You can write an init body. Just like a set body. Except it will only work during initialization.

Also init-only properties can be set from object initializers or from the constructor.

Example of init body:

    public string LastName
    {
        get => _lastName;
        init => _lastName = string.IsNullOrWhiteSpace(value)
            ? throw new ArgumentException("Shouldn't be null or whitespace",
                nameof(LastName))
            : value;
    }

Example from the first link below.

See also:

• C# 9.0: Init-only Properties – Create Immutable Properties Without Constructor Boilerplate
• Introducing C# 9: Init only properties

Answer 4

Imagine you would have a parameterless constructor:

class Thingy {
    
    public Thingy(){
    }
    
    public string Name        { get; }
    public string Description { get; }
    
    public override string ToString()
        => $"{Name}: {Description}";
}

Then you couldn't do this:

var test = new Thingy
 {
 Name = "Test",
 Description "Test"
 };

If you write your class with the init keyword:

class Thingy {
    
    public Thingy(){
    }
    
    public string Name        { get; init; }
    public string Description { get; init; }
    
    public override string ToString()
        => $"{Name}: {Description}";
}

Then the above code would be legal.

Answer 5

I think that answer to this question may be found here: Official doc

"The underlying mechanisms for building immutable data in C# haven't changed since 1.0. They remain: Declaring fields as read-only.

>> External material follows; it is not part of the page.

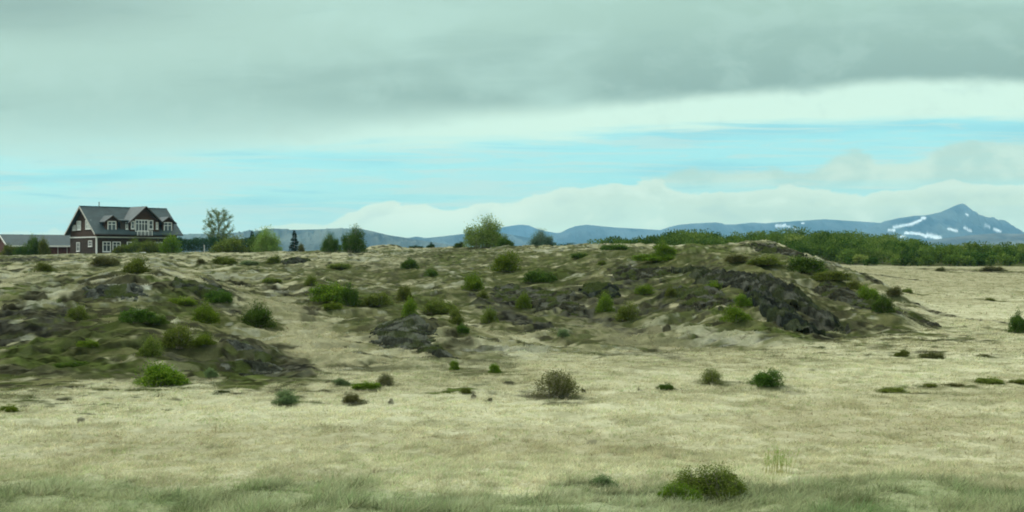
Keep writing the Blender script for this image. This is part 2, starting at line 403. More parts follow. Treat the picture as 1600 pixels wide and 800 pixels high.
# (px, row of the foot, width, height, shape, tone, label, group[, distance])
BUSHES = [
    # --- in front of the buildings
    (16, 397, 34, 20, 'wide', 'olive', 'olive bush at the gable end of the long red barn', GH, 226),
    (52, 397, 24, 34, 'tall', 'dark', 'taller pointed green bush in front of the barn roof', GH, 226),
    (36, 397, 26, 19, 'round2', 'dark', 'low green bush between the pointed bush and the barn gable', GH, 224),
    (70, 397, 18, 29, 'lop', 'olive', 'thin olive bush by the white fascia of the barn', GH, 225),
    (186, 395, 26, 16, 'wide', 'olive', 'low bush under the ground floor windows of the house', GH, 220),
    (209, 395, 36, 23, 'round', 'olive', 'olive bush below the balcony of the brown house', GH, 221),
    (237, 395, 44, 25, 'wide', 'olive', 'broad olive bush below the right side of the house gable', GH, 219),
    (266, 395, 32, 33, 'tall', 'bright', 'tall bright green bush covering the right corner of the house', GH, 218),
    # --- skyline
    (360, 395, 60, 32, 'wide', 'olive', 'olive brown bush in front of the hedge, under the sparse tree', GC, 216),
    (404, 393, 46, 32, 'tree', 'dark', 'dark bushy tree at the right end of the hedge', GC, 221),
    (417, 393, 48, 38, 'tree', 'fresh', 'green bushy tree with a pointed top, right of the hedge', GC, 217),
    (470, 394, 12, 16, 'lop', 'brown', 'small brownish bush touching the foot of the little spruce', GC, 208),
    (517, 394, 33, 30, 'tree', 'dark', 'dark rounded bush, smaller of the pair on the skyline', GC, None),
    (552, 394, 42, 41, 'tree', 'dark', 'dense upright green bush, larger of the pair on the skyline', GC, None),
    (650, 391, 22, 9, 'flat', 'hedge', 'low dark bush beyond the crest near the grassy knoll', GC, 205),
    (673, 390, 15, 12, 'round', 'hedge', 'tiny dark round bush on the skyline beyond the crest', GC, 203),
    (718, 388, 20, 12, 'round2', 'dark', 'small dark bush left of the tallest skyline bush', GC, 180),
    (757, 387, 64, 49, 'tree', 'fresh', 'tallest yellow-green skyline bush in front of the blue hump', GC, None),
    (790, 387, 26, 20, 'round', 'dark', 'low dark bush tucked against the right of the tallest skyline bush', GC, 170),
    (847, 384, 40, 26, 'tree', 'hazy', 'hazy grey-green domed tree in front of the blue hump', GC, 190),
    (890, 384, 60, 6, 'flat', 'hedge', 'long low dark scrub on the skyline right of the domed tree', GC, 185),
    # --- upper mound
    (68, 424, 26, 18, 'round2', 'olive', 'small olive bush on pale grass in front of the barn', GM),
    (163, 414, 42, 18, 'wide', 'brown', 'brownish bush on the slope directly below the house corner', GM),
    (213, 428, 52, 33, 'wide', 'olive', 'large olive bush on the pale terrace below the house', GM),
    (350, 413, 34, 15, 'wide', 'olive', 'olive bush on the crest below the sparse tree', GM),
    (315, 411, 18, 9, 'flat', 'brown', 'tiny brown bush on the crest below the hedge', GM),
    (390, 414, 30, 9, 'flat', 'pale', 'pale low bush on the crest below the pointed tree', GM),
    (429, 411, 22, 14, 'round2', 'olive', 'small olive bush left of the flat dark crest rock', GM),
    (425, 441, 34, 9, 'flat', 'olive', 'flat olive bush on pale grass above the bush with bare bank', GM),
    (530, 420, 40, 11, 'flat', 'olive', 'flat olive bush below the pair of skyline bushes', GM),
    (640, 420, 28, 18, 'round', 'dark', 'round green bush on the mound below the grassy knoll', GM),
    (674, 432, 24, 14, 'round2', 'dark', 'small green bush beside a mossy strip', GM),
    (792, 424, 46, 36, 'round2', 'bright', 'big bright bush just below the tallest skyline bush', GM),
    (842, 441, 48, 24, 'wide', 'dark', 'dark spreading bush right of and below the big bright bush', GM),
    (739, 453, 36, 29, 'round', 'bright', 'vivid green round bush standing on the pale slope', GM),
    (755, 467, 20, 15, 'lop', 'olive', 'small olive bush below the vivid round bush', GM),
    (818, 481, 26, 28, 'tall', 'bright', 'upright bright bush on the long dark scree', GM),
    (905, 403, 26, 11, 'flat', 'dark', 'small dark bush on the upper mound left of the low skyline scrub', GM),
    (960, 391, 46, 12, 'flat', 'dark', 'dark low bush on the crest where the wood begins', GM),
    (941, 414, 18, 9, 'round2', 'olive', 'tiny yellow-green bush on pale grass above the dark scree', GM),
    (1038, 401, 34, 26, 'round', 'bright', 'upright green bush on the crest beside a spreading one', GM),
    (1022, 408, 60, 15, 'wide', 'bright', 'spreading green bush at the foot of the upright crest bush', GM),
    (1150, 409, 34, 15, 'wide', 'brown', 'dull brown bush above the head of the dark crag', GM),
    (1196, 414, 54, 18, 'wide', 'olive', 'olive bush behind the head of the dark crag', GM),
    (1256, 426, 76, 32, 'wide', 'dark', 'wide dark bush on the right flank of the rocky knoll', GM),
    (1300, 438, 54, 20, 'wide', 'olive', 'green bush at the lower end of the dark knoll bushes', GM),
    (1357, 472, 34, 30, 'round2', 'bright', 'bright bush on the steep right end of the mound', GM),
    (1380, 488, 36, 30, 'round', 'dark', 'darker bush at the lower right end of the mound', GM),
    (1398, 461, 26, 16, 'round2', 'brown', 'rounded brown-green bush at the tip of the mound', GM),
    (1338, 452, 30, 16, 'lop', 'olive', 'olive bush between the knoll bushes and the steep end', GM),
    # --- middle mound
    (485, 445, 24, 18, 'lop', 'olive', 'olive bush at the upper left of the thicket', GM),
    (517, 471, 60, 36, 'wide', 'bright', 'broadest bush of the thicket in the middle of the mound', GM),
    (547, 477, 42, 36, 'round', 'dark', 'dark round bush at the right of the broad thicket bush', GM),
    (520, 483, 26, 14, 'flat', 'bright', 'low green bush under the broad thicket bush', GM),
    (590, 477, 52, 26, 'wide', 'olive', 'olive spreading bush right of the thicket', GM),
    (632, 470, 26, 28, 'tall', 'olive', 'upright olive bush behind the narrow dark-green one', GM),
    (640, 495, 24, 36, 'tall', 'bright', 'narrow bright bush right of the thicket', GM),
    (685, 489, 52, 26, 'wide', 'olive', 'dull olive bush right of the narrow bright one', GM),
    (713, 506, 26, 28, 'lop', 'olive', 'leaning olive bush above a small dark one', GM),
    (723, 520, 20, 15, 'round', 'dark', 'small very dark bush at the foot of the leaning olive bush', GM),
    (765, 504, 30, 28, 'lop', 'olive', 'ragged olive bush left of the sloping grey scree', GM),
    (880, 526, 20, 15, 'tall', 'pale', 'small pale upright bush alone on the grassy slope', GM),
    (945, 488, 28, 34, 'tall', 'bright', 'upright green bush, left of the pair below the scree', GM),
    (981, 500, 38, 32, 'round2', 'olive', 'olive rounded bush, right of the pair below the scree', GM),
    (1007, 459, 30, 18, 'round2', 'bright', 'bright low bush above the pair, on pale grass', GM),
    (1048, 463, 22, 17, 'round', 'olive', 'small bush at the left edge of the grey scree patch', GM),
    (1150, 502, 46, 30, 'wide', 'bright', 'vivid bush at the foot of the dark crag', GM),
    (1120, 452, 38, 16, 'flat', 'bright', 'low green bush under the upper band of the crag', GM),
    (1163, 478, 26, 22, 'lop', 'bright', 'green bush between crag face and vivid bush', GM),
    # --- lower left mound
    (342, 472, 38, 25, 'wide', 'dark', 'dark spreading bush below the mossy ledge', GM),
    (283, 476, 46, 15, 'flat', 'bright', 'flat bright green bush on the mossy slope', GM),
    (122, 501, 38, 30, 'round2', 'olive', 'olive bush at the edge of the bare grey slope', GM),
    (214, 503, 50, 28, 'wide', 'dark', 'dark green wide bush with a lower one at its right', GM),
    (246, 506, 34, 18, 'flat', 'dark', 'lower dark bush attached to the right of the wide one', GM),
    (321, 505, 40, 35, 'round', 'bright', 'round green bush with dark underside, left of the lone mound bush', GM),
    (403, 512, 54, 40, 'round', 'dark', 'lone round bush on pale grass in the left mound', GM),
    (279, 542, 58, 42, 'round2', 'olive', 'large olive bush in the middle of the left slope', GM),
    (318, 538, 40, 22, 'wide', 'bright', 'green bush leaning right from the large olive bush', GM),
    (232, 556, 36, 34, 'lop', 'olive', 'ragged olive bush above the biggest bush at the mound foot', GM),
    (252, 601, 76, 44, 'wide', 'bright', 'biggest bright bush at the foot of the mound', GM),
    (137, 541, 32, 14, 'flat', 'bright', 'low bright bush below the bare grey slope', GM),
    (331, 588, 20, 16, 'lop', 'pale', 'small pale bush among the dark rubble', GM),
    (110, 573, 60, 12, 'flat', 'dark', 'flat dark heath mat on the lower left slope', GM),
    # --- field
    (13, 643, 32, 14, 'flat', 'bright', 'flat green bush at the left end of the dry field', GF),
    (535, 601, 26, 13, 'lop', 'pale', 'small pale green bush at the mound foot near the rubble', GF),
    (572, 606, 40, 13, 'flat', 'bright', 'flat vivid green bush at the mound foot', GF),
    (602, 601, 30, 20, 'twiggy', 'brown', 'bare purplish twiggy bush behind the flat vivid one', GF),
    (445, 630, 38, 25, 'lop', 'pale', 'pale feathery bush in the field below the rubble', GF),
    (550, 627, 36, 16, 'flat', 'brown', 'low brown bush in the field below the flat vivid one', GF),
    (728, 615, 18, 13, 'tall', 'olive', 'tiny olive bush at the end of a mossy streak', GF),
    (710, 578, 18, 20, 'tall', 'bright', 'small upright bush at the lower end of the lens outcrop slope', GF),
    (773, 582, 20, 18, 'tall', 'bright', 'small yellow-green bush alone on the pale grass', GF),
    (868, 620, 72, 45, 'twiggy', 'brown', 'large round bush with pale bare stems in the field', GF),
    (1041, 609, 24, 14, 'flat', 'dark', 'low dark bush left of the middle-sized twiggy bush', GF),
    (1110, 601, 44, 28, 'twiggy', 'olive', 'middle-sized twiggy bush with bare stems in the field', GF),
    (1200, 602, 48, 31, 'round2', 'dark', 'dense dark green bush in the field right of a twiggy one', GF),
    (1408, 557, 22, 14, 'lop', 'olive', 'small olive bush left of the brown bush on a pale strip', GF),
    (1456, 560, 36, 13, 'flat', 'brown', 'low brown bush with a pale strip below it', GF),
    (1535, 557, 26, 6, 'flat', 'brown', 'thin flat brown bush right of the low brown one', GF),
    (1592, 520, 30, 36, 'round', 'dark', 'dark tall bush at the right edge of the field', GF),
    (1395, 612, 58, 9, 'flat', 'olive', 'long flat olive mat, leftmost of the row of low mats', GF),
    (1453, 604, 28, 8, 'flat', 'olive', 'short olive mat, second in the row of low mats', GF),
    (1489, 604, 36, 8, 'flat', 'brown', 'brownish mat, third in the row of low mats', GF),
    (1546, 600, 44, 14, 'flat', 'olive', 'thicker olive mat, fourth in the row of low mats', GF),
    (1592, 598, 34, 9, 'flat', 'olive', 'olive mat at the right end of the row of low mats', GF),
    (1417, 458, 20, 10, 'flat', 'olive', 'tiny bush just off the tip of the mound', GF),
    (1548, 470, 20, 6, 'flat', 'olive', 'small flat green bush in the far right field', GF),
    (1470, 424, 16, 8, 'round2', 'brown', 'small brown bush by the edge of the wood', GF),
    (1552, 423, 44, 9, 'flat', 'brown', 'wide brown bush in front of the wood at the right', GF),
    # --- foreground
    (1064, 787, 80, 38, 'big', 'bright', 'bright front lobe of the foreground shrubs', GF),
    (1106, 781, 118, 62, 'big', 'olive', 'tallest olive shrub in the foreground grass', GF),
    (1150, 776, 52, 34, 'lop', 'olive', 'low olive shrub at the right of the foreground shrubs', GF),
    (948, 762, 52, 24, 'lop', 'pale', 'faint pale green weed clump left of the foreground shrubs', GF),
    (1138, 748, 30, 14, 'lop', 'brown', 'small brown weed clump behind the foreground shrubs', GF),
]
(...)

Declaring properties that contain only a get accessor.

These mechanisms are effective at allowing the construction of immutable data but they do so by adding cost to the boilerplate code of types and opting such types out of features like object and collection initializers. This means developers must choose between the ease of use and immutability."

The documentation goes into detail explaining the differences.